Ultimately, the strongest valuations tend to be achieved by businesses led by great founders who have consciously surrounded themselves with great people. That includes experienced advisors, a deal-literate CFO, a strong Chair and the right CEO or managing director. When that leadership ecosystem is in place, it sends a powerful signal to buyers about both the quality of the business and its potential to grow beyond its founder.
Looking ahead, what makes you genuinely optimistic about 2026?
I feel positive about 2026. Compared to the past three years, the market should be easier to operate in. There is more stability, more capital available and a greater number of businesses performing well, which creates a much healthier backdrop for dealmaking.
Of course, we all hope there are no further seismic shocks, but it is also important to keep our frame of reference realistic. I am not expecting a return to the halcyon years of 2021 and 2022. In my 25 years in this industry, I have only seen periods like that a couple of times before. That does not mean the outlook is weak, it simply means it is more sustainable and grounded.
There are also some very encouraging structural signals. Private equity will return to the sell side, stock markets are more open and that is creating renewed opportunities across the FTSE and the London Stock Exchange. Those routes matter, not just in their own right, but because they improve confidence and liquidity across the wider market.
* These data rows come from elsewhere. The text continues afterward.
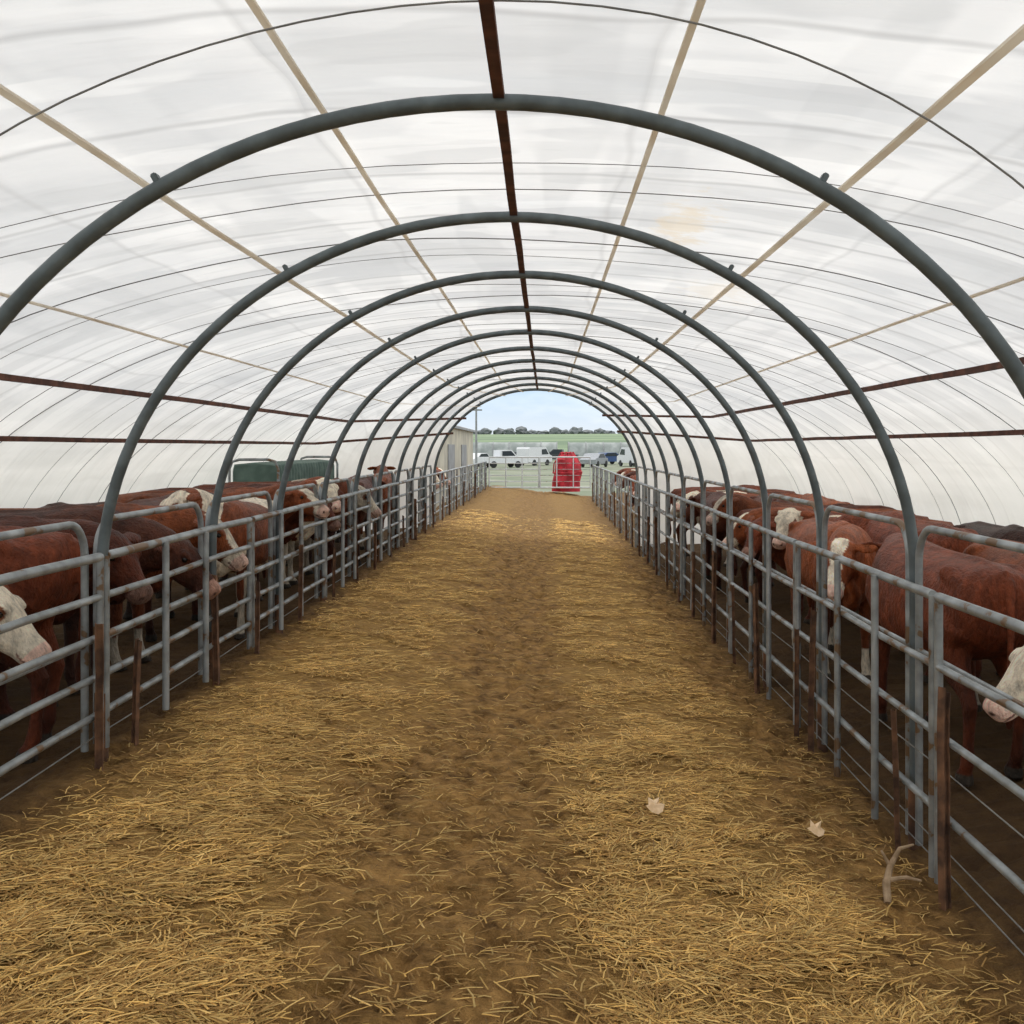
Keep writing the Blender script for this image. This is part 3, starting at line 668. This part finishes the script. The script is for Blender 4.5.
# ---------------- litter
bm=NB(); bx,by=1.60,4.62; z=fz(1.60)
tube(bm,[(bx-.12,by-.20,z+.03),(bx-.10,by-.12,z+.08),(bx-.06,by-.05,z+.13),(bx+.0,by,z+.19),(bx+.07,by+.02,z+.20)],[.016,.018,.014,.009,.005],8)
tube(bm,[(bx-.09,by-.10,z+.09),(bx-.01,by-.12,z+.11),(bx+.05,by-.13,z+.10)],[.012,.009,.005],8)
tube(bm,[(bx-.06,by-.05,z+.13),(bx-.09,by-.02,z+.19)],[.010,.005],8)
o=obj('dry_branch',bm,M['stick']); tag(o,'short brown forked branch lying at the right fence foot','branch')
def leaf(x,y,s,rz,label):
    bm=NB(); P=[(0,-.5),(.35,-.35),(.55,0),(.3,.2),(.42,.5),(.05,.38),(-.25,.55),(-.32,.15),(-.55,.05),(-.3,-.3)]
    c=bm.verts.new((0,0,.02)); r=[bm.verts.new((a*s,b*s,random.uniform(.0,.025))) for a,b in P]
    for i in range(len(r)): bm.faces.new((c,r[i],r[(i+1)%len(r)]))
    o=obj('dry_leaf',bm,M['leaf']); o.location=(x,y,fz(x)+.085); o.rotation_euler=(.7,.1,rz); tag(o,label,'leaf')
leaf(.54,5.05,.09,.4,'pale dry leaf on the straw right of the aisle middle')
leaf(1.32,5.0,.085,.15,'tan dry leaf on the mud near the right fence')
# ---------------- world, light
w=bpy.data.worlds.new('World'); SC.world=w; w.use_nodes=True; nt=w.node_tree; n=nt.nodes; l=nt.links
bg=n['Background']; tc=n.new('ShaderNodeTexCoord'); sp=n.new('ShaderNodeSeparateXYZ'); l.new(tc.outputs['Generated'],sp.inputs[0])
r=n.new('ShaderNodeValToRGB'); e=r.color_ramp.elements
e[0].position=0; e[0].color=(.33,.33,.30,1); e[1].position=1; e[1].color=(.82,.82,.805,1)
for p,c in ((.49,(.33,.33,.3)),(.503,(.47,.50,.53)),(.53,(.32,.43,.54)),(.62,(.57,.58,.60))):
    q=e.new(p); q.color=(*c,1)
mr=n.new('ShaderNodeMapRange'); mr.inputs['From Min'].default_value=-1; l.new(sp.outputs['Z'],mr.inputs[0]); l.new(mr.outputs[0],r.inputs[0])
mp=n.new('ShaderNodeMapping'); mp.inputs['Scale'].default_value=(1,1,3.5); l.new(tc.outputs['Generated'],mp.inputs[0])
cl=n.new('ShaderNodeTexNoise'); cl.inputs['Scale'].default_value=9; cl.inputs['Detail'].default_value=6; l.new(mp.outputs[0],cl.inputs['Vector'])
cr=n.new('ShaderNodeValToRGB'); cr.color_ramp.elements[0].position=.48; cr.color_ramp.elements[1].position=.70; l.new(cl.outputs[0],cr.inputs[0])
mx=n.new('ShaderNodeMixRGB'); mx.blend_type='SCREEN'; mx.inputs[2].default_value=(.18,.16,.14,1); l.new(cr.outputs[0],mx.inputs[0]); l.new(r.outputs[0],mx.inputs[1])
l.new(mx.outputs[0],bg.inputs['Color']); bg.inputs['Strength'].default_value=1.85
sd=bpy.data.lights.new('sun','SUN'); sd.energy=1.05; sd.angle=.6; sd.color=(1,.96,.90); so=bpy.data.objects.new('sun',sd); COL.objects.link(so); so.rotation_euler=(math.radians(-18),math.radians(14),0)
# ---------------- camera
cd=bpy.data.cameras.new('camera'); cam=bpy.data.objects.new('camera',cd); COL.objects.link(cam)
cam.location=(0,0,ZC); cam.rotation_euler=(PI/2,0,0); cd.lens=36; cd.sensor_width=36; cd.shift_x=-33/1024; cd.shift_y=-65/1024; cd.clip_end=2000; cd.clip_start=.05
SC.camera=cam
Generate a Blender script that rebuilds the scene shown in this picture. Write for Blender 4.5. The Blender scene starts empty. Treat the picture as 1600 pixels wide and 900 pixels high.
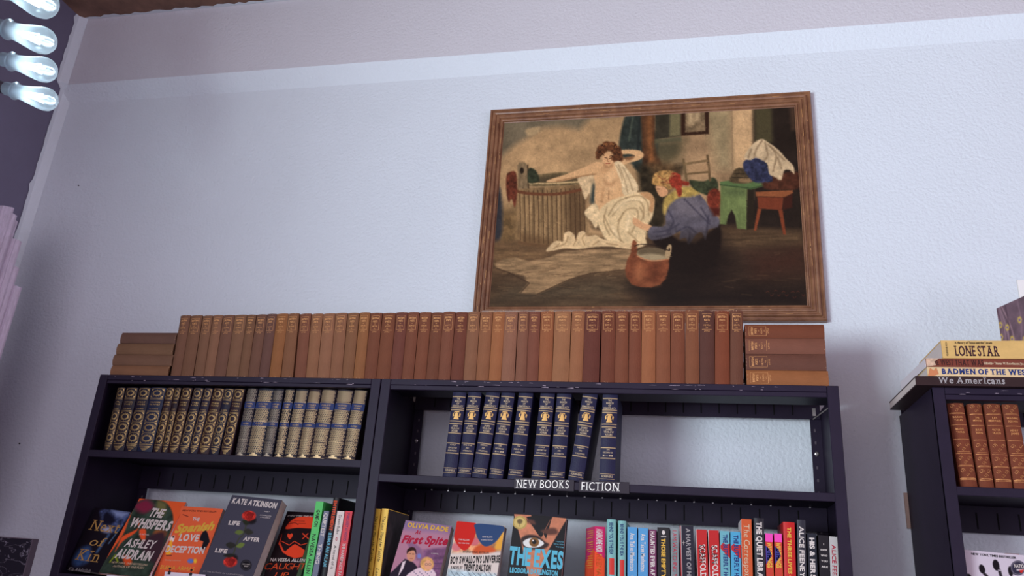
import bpy, bmesh, math, random
import numpy as np
from mathutils import Vector, Matrix
random.seed(7); rng = np.random.default_rng(11)
SC = bpy.context.scene; COL = SC.collection
ZT = 2.13                      # height of the bookcase tops above the floor

# ------------------------------------------------------------------ camera
F_PX = 1250.477
YAW, PITCH, ROLL = -0.2308, 0.3582, 0.0722
CAM = Vector((1.7384, -2.0478, -0.5205 + ZT))
_cy, _sy = math.cos(YAW), math.sin(YAW); _cp, _sp = math.cos(PITCH), math.sin(PITCH)
_f = Vector((_sy*_cp, _cy*_cp, _sp)); _r0 = Vector((_cy, -_sy, 0)); _u0 = _r0.cross(_f)
_r = _r0*math.cos(ROLL) + _u0*math.sin(ROLL); _u = _u0*math.cos(ROLL) - _r0*math.sin(ROLL)
cd = bpy.data.cameras.new('camera'); cam = bpy.data.objects.new('camera', cd); COL.objects.link(cam)
cd.sensor_width = 36; cd.lens = F_PX*36/1600; cd.clip_start = .05
m = Matrix((( _r.x, _u.x, -_f.x, CAM.x), (_r.y, _u.y, -_f.y, CAM.y), (_r.z, _u.z, -_f.z, CAM.z), (0, 0, 0, 1)))
cam.matrix_world = m; SC.camera = cam

# ------------------------------------------------------------------ world, lights, exposure
SC.view_settings.view_transform = 'Standard'; SC.view_settings.look = 'None'
SC.view_settings.gamma = 1; SC.view_settings.exposure = 0.0
w = bpy.data.worlds.new('world'); SC.world = w; w.use_nodes = True
w.node_tree.nodes['Background'].inputs[0].default_value = (0.66, 0.58, 0.82, 1)
w.node_tree.nodes['Background'].inputs[1].default_value = 0.90
def area(name, loc, target, sx, sy, power, col):
    l = bpy.data.lights.new(name, 'AREA'); l.shape = 'RECTANGLE'; l.size = sx; l.size_y = sy
    l.energy = power; l.color = col
    o = bpy.data.objects.new(name, l); COL.objects.link(o); o.location = loc
    o.rotation_euler = (Vector(target) - Vector(loc)).to_track_quat('-Z', 'Y').to_euler()
    return o
wl = area('window_light', (-.45, -3.3, 1.72), (3.6, .3, 4.0), 1.5, 1.0, 64, (.78, .92, 1.0)); wl.data.spread = math.radians(88)
area('front_fill_light', (.9, -4.0, 2.2), (.5, .3, 2.0), 3.0, 1.6, 26, (1.0, .93, 1.0))  # added soft fill from the front, lifts the left wall; no actual lamp
area('right_fill_light', (5.6, -2.6, 1.9), (.2, .3, 1.9), 1.6, 1.8, 34, (.94, .92, 1.0))  # added weak fill from the right for shelf interiors and wall gap; no window

# ------------------------------------------------------------------ helpers
def U(px, py, axis, val):
    """point on the plane axis=val (val in room coordinates, z above the floor) seen at a measured spot"""
    d = _f*F_PX + _r*(px-800) - _u*(py-450)
    return CAM + d*((val - CAM[axis])/d[axis])
def Upl(px, py, p0, n):
    d = _f*F_PX + _r*(px-800) - _u*(py-450)
    return CAM + d*((p0-CAM).dot(n)/d.dot(n))
def lin(c):
    return tuple((v/255/12.92 if v/255 <= .04045 else ((v/255+.055)/1.055)**2.4) for v in c)
MATS = {}
def mat(name, rgb, rough=.6, metal=0, gain=1.0, var=0.0, vscale=30, bump=0.0, bscale=200, spec=.22, stretch=(1, 1, 1), dark=None, tint=(1.08, .96, .86)):
    if name in MATS: return MATS[name]
    M = bpy.data.materials.new(name); M.use_nodes = True; nt = M.node_tree; b = nt.nodes['Principled BSDF']
    c = [min(.92, v*gain*k) for v, k in zip(lin(rgb), tint)]
    b.inputs['Base Color'].default_value = (*c, 1); b.inputs['Roughness'].default_value = rough
    b.inputs['Metallic'].default_value = metal; b.inputs['Specular IOR Level'].default_value = spec
    if var or bump:
        tc = nt.nodes.new('ShaderNodeTexCoord'); mp = nt.nodes.new('ShaderNodeMapping'); mp.inputs['Scale'].default_value = stretch
        nt.links.new(tc.outputs['Object'], mp.inputs[0])
    if var:
        n = nt.nodes.new('ShaderNodeTexNoise'); n.inputs['Scale'].default_value = vscale; n.inputs['Detail'].default_value = 6
        n.inputs['Roughness'].default_value = .65
        nt.links.new(mp.outputs[0], n.inputs['Vector'])
        r = nt.nodes.new('ShaderNodeValToRGB'); r.color_ramp.elements[0].position = .3; r.color_ramp.elements[1].position = .7
        d = dark and [min(.92, v*gain*k) for v, k in zip(lin(dark), tint)] or [v*(1-var) for v in c]
        r.color_ramp.elements[0].color = (*d, 1)
        r.color_ramp.elements[1].color = (*[min(.95, v*(1+var*.6)) for v in c], 1)
        nt.links.new(n.outputs['Fac'], r.inputs[0]); nt.links.new(r.outputs[0], b.inputs['Base Color'])
    if bump:
        n2 = nt.nodes.new('ShaderNodeTexNoise'); n2.inputs['Scale'].default_value = bscale; n2.inputs['Detail'].default_value = 5
        nt.links.new(mp.outputs[0], n2.inputs['Vector'])
        bp = nt.nodes.new('ShaderNodeBump'); bp.inputs['Strength'].default_value = bump; bp.inputs['Distance'].default_value = .004
        nt.links.new(n2.outputs['Fac'], bp.inputs['Height']); nt.links.new(bp.outputs[0], b.inputs['Normal'])
    MATS[name] = M; return M
def pmat(name, rough=.4, gain=1.0):
    """printed surface: colours come from the mesh's colour attribute"""
    if name in MATS: return MATS[name]
    M = bpy.data.materials.new(name); M.use_nodes = True; nt = M.node_tree; b = nt.nodes['Principled BSDF']
    a = nt.nodes.new('ShaderNodeVertexColor'); a.layer_name = 'print'
    mx = nt.nodes.new('ShaderNodeVectorMath'); mx.operation = 'MULTIPLY'; mx.inputs[1].default_value = (gain*1.08, gain*.96, gain*.86)
    nt.links.new(a.outputs[0], mx.inputs[0]); nt.links.new(mx.outputs[0], b.inputs['Base Color'])
    b.inputs['Roughness'].default_value = rough; b.inputs['Specular IOR Level'].default_value = .15
    MATS[name] = M; return M

def meshobj(name, verts, faces, material=None, parent=None, smooth=False, mats=None, midx=None):
    me = bpy.data.meshes.new(name); me.from_pydata([tuple(v) for v in verts], [], [tuple(f) for f in faces])
    for mm in (mats or ([material] if material else [])): me.materials.append(mm)
    if midx: me.polygons.foreach_set('material_index', midx)
    if smooth: me.polygons.foreach_set('use_smooth', [True]*len(me.polygons))
    me.update()
    o = bpy.data.objects.new(name, me); COL.objects.link(o)
    if parent is not None: o.parent = parent
    return o
class MB:
    def __init__(s): s.v = []; s.f = []
    def add(s, v, f):
        k = len(s.v); s.v += [tuple(p) for p in v]; s.f += [tuple(i+k for i in q) for q in f]; return s
    def box(s, x0, x1, y0, y1, z0, z1):
        return s.add([(x0,y0,z0),(x1,y0,z0),(x1,y1,z0),(x0,y1,z0),(x0,y0,z1),(x1,y0,z1),(x1,y1,z1),(x0,y1,z1)],
                     [(0,3,2,1),(4,5,6,7),(0,1,5,4),(1,2,6,5),(2,3,7,6),(3,0,4,7)])
    def bbox(s, x0, x1, y0, y1, z0, z1, c=.001):
        """box with chamfered edges along its visible faces"""
        bm = bmesh.new(); t = MB().box(x0,x1,y0,y1,z0,z1)
        vs = [bm.verts.new(p) for p in t.v]; [bm.faces.new([vs[i] for i in q]) for q in t.f]
        bmesh.ops.bevel(bm, geom=bm.edges[:], offset=c, segments=1, affect='EDGES')
        bm.verts.index_update()
        s.add([v.co[:] for v in bm.verts], [[v.index for v in q.verts] for q in bm.faces]); bm.free(); return s
    def lathe(s, prof, M=None, n=20, a0=0):
        v = []; f = []
        for i in range(n):
            a = 2*math.pi*i/n
            for (r, z) in prof: v.append((r*math.cos(a), r*math.sin(a), z))
        k = len(prof)
        for i in range(n):
            j = (i+1) % n
            for q in range(k-1): f.append((i*k+q, j*k+q, j*k+q+1, i*k+q+1))
        if M is not None: v = [tuple(M @ Vector(p)) for p in v]
        return s.add(v, f)
    def tube(s, pts, r, n=8):
        pts = [Vector(p) for p in pts]; v = []; f = []
        for i, p in enumerate(pts):
            d = (pts[min(i+1, len(pts)-1)] - pts[max(i-1, 0)]).normalized()
            a = d.cross(Vector((0, 0, 1)) if abs(d.z) < .9 else Vector((1, 0, 0))).normalized(); b = d.cross(a)
            for k in range(n):
                t = 2*math.pi*k/n; v.append(tuple(p + a*r*math.cos(t) + b*r*math.sin(t)))
        for i in range(len(pts)-1):
            for k in range(n): f.append((i*n+k, i*n+(k+1) % n, (i+1)*n+(k+1) % n, (i+1)*n+k))
        f.append(tuple(range(n-1, -1, -1))); f.append(tuple(range((len(pts)-1)*n, len(pts)*n)))
        return s.add(v, f)
    def build(s, name, material, parent=None, smooth=False): return meshobj(name, s.v, s.f, material, parent, smooth)
def empty(name, loc, label=None, cat=None, group=None):
    o = bpy.data.objects.new(name, None); COL.objects.link(o); o.location = loc; o.empty_display_size = .05
    if label: o['label'] = label
    if cat: o['category'] = cat
    if group: o['group'] = group
    return o
def struct(o): o['kind'] = 'structure'; return o
ORD = ['first','second','third','fourth','fifth','sixth','seventh','eighth','ninth','tenth','eleventh','twelfth','thirteenth',
 'fourteenth','fifteenth','sixteenth','seventeenth','eighteenth','nineteenth','twentieth']
def ordn(i):
    if i < 20: return ORD[i]
    t = ['twenty', 'thirty', 'forty', 'fifty'][(i+1)//10-2]; r = (i+1) % 10
    return {'twenty':'twentieth','thirty':'thirtieth','forty':'fortieth','fifty':'fiftieth'}[t] if r == 0 else t+'-'+ORD[r-1]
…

The UK remains an attractive destination for international capital. Relative to many overseas markets, we are still good value. There is a clear valuation gap when you compare the UK with the US, and we also expect interest to return from the likes of Chinese and Japanese buyers, who have been subdued for several years now.
When you put all of that together, there are genuinely many reasons to be positive about 2026. It may not be a repeat of recent peaks, but it has all the ingredients of a healthy, active and opportunity rich market.